Die Debatte ist dennoch sehr Schade. Eigentlich läuft sie nur zwischen ein paar Personen ab. Andererseits hat sich Martin auch einige Hämmer geleistet – ich sehe mich zum Beispiel nicht als „faschistischen Dummbeutel“, und die meisten anderen auch nicht. Ich glaube, man sollte die ganze Sache friedlich lösen.

Ich habe mit Martin ein halbes Jahr zusammengearbeitet, ich kenne ihn und hoffe mal sehr, daß er mich nicht als faschistischen Dummbeutel oder als Diebin sieht. Ich bin mir ziemlich sicher, daß er das nicht tut. Ich glaube, Martin da ein bißchen besser verstehen zu können als andere, darum fühle ich mich nicht persönlich angegriffen.

Lichtwolf: Du bist nicht der Vorladung der Polizei nachgekommen.

 

Ria Gilch: Ich glaube, man kann seine Rechte schon wahrnehmen, z.B. daß man, wenn man eine Einladung zur Zeugenanhörung bekommt, da nicht unbedingt hingeht, sondern erstmal einen Anwalt konsultiert und nachfragt, was das für Konsequenzen hat, welche Rechte und Möglichkeiten man hat. Es ist jedem selber überlassen, eine Aussage zu machen oder nicht. Dafür kann man niemanden angreifen, man kann höchstens die moralische Frage stellen, ob man eine Aussage machen sollte oder nicht. Aber das ist die Sache von jedem einzelnen.

 

Lichtwolf: Glaubst du, daß der Streit um die Besetzung dem u-asta Schaden zugefügt hat?

 

Ria Gilch: Das kann man jetzt noch nicht absehen. Ich glaube schon, daß einige Menschen, die sehr eng mit dem u-asta in Kontakt sind, enttäuscht sind darüber, daß man sich nicht gleich solidarisiert. Da werden sich vielleicht manche sagen: Bei so einer Einstellung will ich damit nichts mehr zu tun haben.

 

Lichtwolf: Bei den Uniwahlen haben die BuF-Listen insgesamt 13 Prozentpunkte verloren.
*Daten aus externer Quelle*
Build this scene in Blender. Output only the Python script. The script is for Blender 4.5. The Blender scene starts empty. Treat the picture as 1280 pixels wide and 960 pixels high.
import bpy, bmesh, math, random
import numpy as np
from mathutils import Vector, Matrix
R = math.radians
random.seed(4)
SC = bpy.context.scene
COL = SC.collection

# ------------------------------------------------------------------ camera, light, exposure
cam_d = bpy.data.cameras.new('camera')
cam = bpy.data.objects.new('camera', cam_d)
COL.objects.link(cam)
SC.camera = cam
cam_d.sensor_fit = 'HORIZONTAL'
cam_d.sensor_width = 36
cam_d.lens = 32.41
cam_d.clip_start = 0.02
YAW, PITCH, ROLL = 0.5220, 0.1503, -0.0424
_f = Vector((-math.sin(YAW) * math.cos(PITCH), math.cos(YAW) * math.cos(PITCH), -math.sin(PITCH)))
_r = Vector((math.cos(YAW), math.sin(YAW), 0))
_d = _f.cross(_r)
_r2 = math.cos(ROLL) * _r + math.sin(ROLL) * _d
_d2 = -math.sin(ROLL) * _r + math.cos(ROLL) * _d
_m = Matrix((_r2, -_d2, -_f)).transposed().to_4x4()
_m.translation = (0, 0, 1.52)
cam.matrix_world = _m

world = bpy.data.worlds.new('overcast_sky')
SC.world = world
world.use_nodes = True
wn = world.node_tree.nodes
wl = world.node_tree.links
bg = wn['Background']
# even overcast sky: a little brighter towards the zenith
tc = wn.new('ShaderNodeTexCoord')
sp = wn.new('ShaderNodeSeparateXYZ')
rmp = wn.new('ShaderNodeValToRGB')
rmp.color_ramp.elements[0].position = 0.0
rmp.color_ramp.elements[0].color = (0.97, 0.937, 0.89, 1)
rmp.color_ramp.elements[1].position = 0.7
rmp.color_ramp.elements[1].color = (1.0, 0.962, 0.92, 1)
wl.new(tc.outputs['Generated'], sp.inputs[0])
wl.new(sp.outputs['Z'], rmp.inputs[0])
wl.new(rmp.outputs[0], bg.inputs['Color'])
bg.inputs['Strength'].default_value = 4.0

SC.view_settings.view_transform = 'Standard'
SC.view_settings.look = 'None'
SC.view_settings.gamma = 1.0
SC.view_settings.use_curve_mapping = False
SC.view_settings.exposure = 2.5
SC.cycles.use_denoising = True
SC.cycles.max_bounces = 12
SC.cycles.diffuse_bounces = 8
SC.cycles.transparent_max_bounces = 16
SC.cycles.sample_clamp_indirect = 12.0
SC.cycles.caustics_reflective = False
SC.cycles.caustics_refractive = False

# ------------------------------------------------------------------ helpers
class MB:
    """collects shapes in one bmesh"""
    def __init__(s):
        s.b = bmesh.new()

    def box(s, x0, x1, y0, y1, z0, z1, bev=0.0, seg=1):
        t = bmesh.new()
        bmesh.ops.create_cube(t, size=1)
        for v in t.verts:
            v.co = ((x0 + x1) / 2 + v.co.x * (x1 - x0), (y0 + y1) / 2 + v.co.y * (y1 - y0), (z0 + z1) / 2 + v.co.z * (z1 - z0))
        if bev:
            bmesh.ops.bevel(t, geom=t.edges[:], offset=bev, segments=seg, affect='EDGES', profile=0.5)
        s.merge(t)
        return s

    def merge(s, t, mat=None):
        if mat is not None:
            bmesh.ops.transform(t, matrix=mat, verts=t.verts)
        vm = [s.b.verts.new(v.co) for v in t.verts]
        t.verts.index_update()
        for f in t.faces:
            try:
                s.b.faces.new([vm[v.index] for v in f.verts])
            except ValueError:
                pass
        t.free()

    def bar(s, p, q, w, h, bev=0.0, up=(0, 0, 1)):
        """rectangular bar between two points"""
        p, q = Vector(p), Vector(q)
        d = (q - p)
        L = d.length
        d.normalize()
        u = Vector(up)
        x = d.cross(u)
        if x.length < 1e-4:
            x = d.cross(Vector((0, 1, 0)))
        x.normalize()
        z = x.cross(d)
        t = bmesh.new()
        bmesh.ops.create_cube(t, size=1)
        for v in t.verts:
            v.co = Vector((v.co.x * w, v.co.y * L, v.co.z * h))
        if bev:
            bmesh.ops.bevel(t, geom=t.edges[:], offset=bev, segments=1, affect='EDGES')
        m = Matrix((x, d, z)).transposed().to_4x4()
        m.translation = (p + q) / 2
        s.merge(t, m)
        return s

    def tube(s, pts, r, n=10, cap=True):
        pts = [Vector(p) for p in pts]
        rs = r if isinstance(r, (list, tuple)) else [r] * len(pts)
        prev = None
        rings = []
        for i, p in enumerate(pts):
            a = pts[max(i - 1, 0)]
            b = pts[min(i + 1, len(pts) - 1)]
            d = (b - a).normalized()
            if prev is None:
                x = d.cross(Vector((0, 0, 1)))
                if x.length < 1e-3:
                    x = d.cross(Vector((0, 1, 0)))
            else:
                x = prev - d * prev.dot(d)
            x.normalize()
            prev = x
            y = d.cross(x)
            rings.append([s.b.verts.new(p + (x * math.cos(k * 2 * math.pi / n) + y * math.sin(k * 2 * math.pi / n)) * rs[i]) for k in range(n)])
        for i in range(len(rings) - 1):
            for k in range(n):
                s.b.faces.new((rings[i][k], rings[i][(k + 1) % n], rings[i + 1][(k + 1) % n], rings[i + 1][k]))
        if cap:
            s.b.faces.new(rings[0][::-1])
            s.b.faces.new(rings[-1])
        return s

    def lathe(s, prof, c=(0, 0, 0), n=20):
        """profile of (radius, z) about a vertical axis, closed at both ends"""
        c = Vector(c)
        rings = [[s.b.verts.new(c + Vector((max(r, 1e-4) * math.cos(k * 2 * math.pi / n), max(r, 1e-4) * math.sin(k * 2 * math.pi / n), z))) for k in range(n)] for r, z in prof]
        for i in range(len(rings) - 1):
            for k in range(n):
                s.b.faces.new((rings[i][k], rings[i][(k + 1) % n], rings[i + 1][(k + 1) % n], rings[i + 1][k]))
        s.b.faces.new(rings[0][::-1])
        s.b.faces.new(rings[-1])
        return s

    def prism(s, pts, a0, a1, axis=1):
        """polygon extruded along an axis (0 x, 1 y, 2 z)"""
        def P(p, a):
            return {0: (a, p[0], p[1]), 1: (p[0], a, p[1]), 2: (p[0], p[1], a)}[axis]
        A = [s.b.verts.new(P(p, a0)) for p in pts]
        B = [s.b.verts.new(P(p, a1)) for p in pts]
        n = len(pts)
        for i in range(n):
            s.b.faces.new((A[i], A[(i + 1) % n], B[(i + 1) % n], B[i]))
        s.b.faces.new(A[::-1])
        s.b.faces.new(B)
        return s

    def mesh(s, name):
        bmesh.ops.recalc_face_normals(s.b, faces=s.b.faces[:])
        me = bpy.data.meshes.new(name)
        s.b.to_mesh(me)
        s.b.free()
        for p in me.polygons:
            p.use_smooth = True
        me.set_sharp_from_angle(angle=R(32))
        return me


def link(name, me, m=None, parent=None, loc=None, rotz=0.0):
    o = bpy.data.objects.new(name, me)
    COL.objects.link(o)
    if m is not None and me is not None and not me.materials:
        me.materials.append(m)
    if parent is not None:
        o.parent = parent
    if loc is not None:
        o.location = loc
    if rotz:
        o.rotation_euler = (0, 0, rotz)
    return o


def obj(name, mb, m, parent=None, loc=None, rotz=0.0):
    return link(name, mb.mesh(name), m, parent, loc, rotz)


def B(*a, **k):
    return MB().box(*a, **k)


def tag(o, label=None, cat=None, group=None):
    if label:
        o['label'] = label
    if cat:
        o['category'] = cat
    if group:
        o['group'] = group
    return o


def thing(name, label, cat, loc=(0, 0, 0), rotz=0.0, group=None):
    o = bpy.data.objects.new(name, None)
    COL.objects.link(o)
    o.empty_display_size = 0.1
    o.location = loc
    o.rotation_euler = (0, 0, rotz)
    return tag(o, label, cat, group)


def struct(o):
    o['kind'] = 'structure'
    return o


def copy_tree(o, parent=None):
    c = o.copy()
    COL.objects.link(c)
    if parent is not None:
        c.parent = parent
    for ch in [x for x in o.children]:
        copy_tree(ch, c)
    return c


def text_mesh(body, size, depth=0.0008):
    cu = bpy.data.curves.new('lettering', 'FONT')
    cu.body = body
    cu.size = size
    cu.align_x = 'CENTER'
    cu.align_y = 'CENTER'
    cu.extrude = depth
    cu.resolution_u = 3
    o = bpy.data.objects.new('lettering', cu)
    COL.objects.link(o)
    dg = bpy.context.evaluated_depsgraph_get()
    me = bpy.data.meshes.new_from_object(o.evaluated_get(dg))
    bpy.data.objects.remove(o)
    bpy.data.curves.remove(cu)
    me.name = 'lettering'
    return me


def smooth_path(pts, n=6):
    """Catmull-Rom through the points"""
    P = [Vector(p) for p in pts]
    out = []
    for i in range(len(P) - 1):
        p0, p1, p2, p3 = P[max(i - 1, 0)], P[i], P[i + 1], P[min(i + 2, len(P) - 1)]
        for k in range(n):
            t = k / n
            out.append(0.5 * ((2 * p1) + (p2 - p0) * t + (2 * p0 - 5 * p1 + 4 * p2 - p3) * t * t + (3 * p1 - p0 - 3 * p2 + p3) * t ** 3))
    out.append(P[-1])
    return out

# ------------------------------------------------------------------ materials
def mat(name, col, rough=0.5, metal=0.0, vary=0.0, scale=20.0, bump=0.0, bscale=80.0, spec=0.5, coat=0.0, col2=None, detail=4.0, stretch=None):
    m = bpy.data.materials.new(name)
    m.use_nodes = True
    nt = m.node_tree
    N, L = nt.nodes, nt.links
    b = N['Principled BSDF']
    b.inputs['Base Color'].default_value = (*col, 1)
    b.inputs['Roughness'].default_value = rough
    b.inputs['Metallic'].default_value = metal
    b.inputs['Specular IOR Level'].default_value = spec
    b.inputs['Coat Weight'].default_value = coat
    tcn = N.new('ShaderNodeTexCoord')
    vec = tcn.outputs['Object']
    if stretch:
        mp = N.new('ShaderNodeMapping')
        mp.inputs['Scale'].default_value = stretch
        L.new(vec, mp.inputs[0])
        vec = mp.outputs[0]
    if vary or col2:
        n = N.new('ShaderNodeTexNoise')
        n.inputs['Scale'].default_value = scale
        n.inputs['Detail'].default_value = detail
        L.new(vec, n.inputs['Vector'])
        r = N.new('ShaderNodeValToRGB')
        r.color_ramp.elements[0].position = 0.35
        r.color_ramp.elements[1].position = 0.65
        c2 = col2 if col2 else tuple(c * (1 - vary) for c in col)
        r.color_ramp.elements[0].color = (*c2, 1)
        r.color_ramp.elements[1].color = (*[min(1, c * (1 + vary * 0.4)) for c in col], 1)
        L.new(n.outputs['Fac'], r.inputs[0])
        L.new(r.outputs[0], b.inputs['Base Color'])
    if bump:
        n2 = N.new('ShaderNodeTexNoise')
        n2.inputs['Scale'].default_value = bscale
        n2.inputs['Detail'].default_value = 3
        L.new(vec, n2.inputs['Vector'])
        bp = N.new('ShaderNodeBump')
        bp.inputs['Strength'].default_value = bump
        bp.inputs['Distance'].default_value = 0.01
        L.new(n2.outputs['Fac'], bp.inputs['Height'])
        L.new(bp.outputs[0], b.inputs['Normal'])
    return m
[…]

Siehst du einen Zusammenhang zwischen diesem Ergebnis und dem Streik mit eventuellen Folgen der CDU-Besetzung?

 

Ria Gilch: So genau kann man das nicht sagen. Das ist vielleicht in einem halben Jahr absehbar. Ich glaube, inhaltliche Sachen spielten da eine größere Rolle.

Wenn man sich die Besetzung mal anschaut: Da sind sehr viele Leute hingegangen, also hat das schon Unterstützung unter Studis gefunden. Ich würde sagen, es stand eine Mehrheit von den 3000 Streikbeteiligten hinter der Besetzung.

Lichtwolf: Wie hast du die Besetzung der CDU-Zentrale damals bewertet und wie urteilst du heute aus der Distanz darüber?

 

Ria Gilch: In die Besetzung sind viele mehr oder weniger blind hineingelaufen. Es herrscht noch immer dieser „Mythos Besetzung“ – jeder will mal bei sowas mitgemacht haben. Wenn man sieht, was in anderen deutschen Städten von November 03 bis Februar 04 abgelaufen ist, dann haben sich einige gesagt: Gehen wir einfach mal hin und schauen, das wird bestimmt witzig. Aber viele waren sich nicht bewußt, was für Konsequenzen das haben kann und daß es dann kein Spaß mehr ist.

 

Lichtwolf: Bist du der Meinung, daß man solche Konsequenzen dann auch tragen sollte?

 

Ria Gilch: Ja. So erwachsen sollte jeder sein, auch wenn er am Anfang blind in die Sache reingelaufen ist, Stellung zu beziehen und die Konsequenzen zu tragen. Mir war am Anfang auch nicht so ganz klar, welche Konsequenzen das nach sich ziehen kann. Inzwischen sehe ich das ganze anders, etwas verantwortungsvoller.

Ich sehe eine Besetzung jedoch weiterhin als legitime Protestform. Man sollte halt überlegen, wann man es einsetzt, weil es doch ein ziemlich krasses Mittel ist, und was man damit erreichen will.